Sunday, January 4, 2009

Kristol makes another unsuccesful excursion into the Mideast

I was anticipating that Middle East expert Bill Kristol would be writing about the Israeli invasion of the Gaza Strip.

Though I'm not about to go through the rights and wrongs of the Israeli-Palestinian conflict, I do think that I can still show the ways in which Bill Kristol is, yet again, wrong.

"Obviously, war is an unpredictable business," says Kristol. What made him come to that conclusion? Oh, maybe it was the dozens of predictions he made about the Iraq War that turned out to be wrong.

An Israeli success in Gaza would be a victory in the war on terror." I don't see how this would be the case. A democratic Iraq that establishes an anti-American government isn't a victory in the war on terror, right? Then I don't think that a Hamas elected government in Gaza was much of a victory, and the fact that Israel has to go into Gaza is proof of that. Even Kristol says: "After all, it’s Gaza, from which Israel withdrew in 2005, not the West Bank, that became a Hamas stronghold." Yeah, it became a Hamas stronghold because Hamas was elected; examples like this always complicates the democracy-spreading fantasies of neo-conservatives (which of course leads one to believe that spreading democracy really isn't the crux of neo-conservatism).

Kristol goes on to say that "there are sound reasons why the United States... will stand with Israel as it fights."
Most reason-headed people believe that it is a two-state solution that the US and Israel should be working towards. Kristol shows no clue of that being the desired goal here, and is more interested in a US-Israeli alliance that would squash the Islamic terror that he talks about here. It's not so much that the Israeli invasion (and Hamas fired rockets into Israel) presents a blockage to a future peace and Palestinian state; it's that Kristol and other neo-conservative, though not necessarily against a two state solution, seem to just be not that concerned about it, and more in love with epic good and evil battle that they (and, admittedly, Islamic fundamentalists) want to engage in.

I think that what also is happening here by Kristol and others (President Bush being one) is a conflation of what terrorism and "terror" are. Hamas firing rockets into Israel is in no way acceptable or justified, but I struggle to see why it is terrorism. even if civilians are targets. Calling them acts of aggression or war makes sense (in wars civilians unfortunately are often targeted), but I think that we have a set of what terrorism is (suicide bombings, hijackings) and Kristol and the president just want to fit these events into the nice little "war on terrorism box" that they've put together this last decade.

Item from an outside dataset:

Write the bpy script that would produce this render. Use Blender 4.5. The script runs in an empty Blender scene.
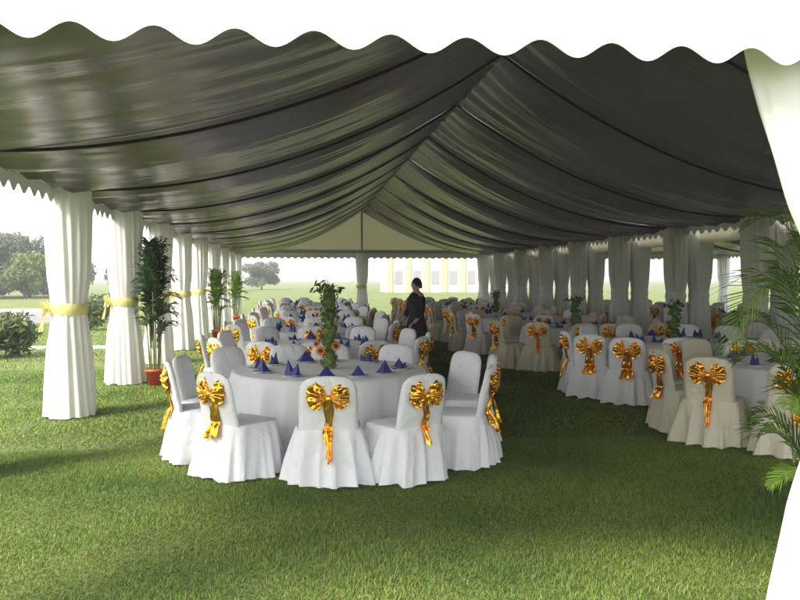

"But a defeat of Hamas in Gaza — following on the heels of our success in Iraq — would be a real setback for Iran." Wow, I'm not sure where the delusion begins or ends in that sentence. Wiping out Hamas would be a good thing, though there is no way to tell whether its worth the cost. Looks like Kristol forgot the "war is unpredictable" part of his column. He's already setting the course for what would lead up to a possible showdown with Iran. No worries, though, says Kristol: good thing we're fighting them (al-Qaeda) over there (Iraq) and that Israel is fighting them (Hamas) over there (Gaza) so that we won't have to fight them (?) in Iran.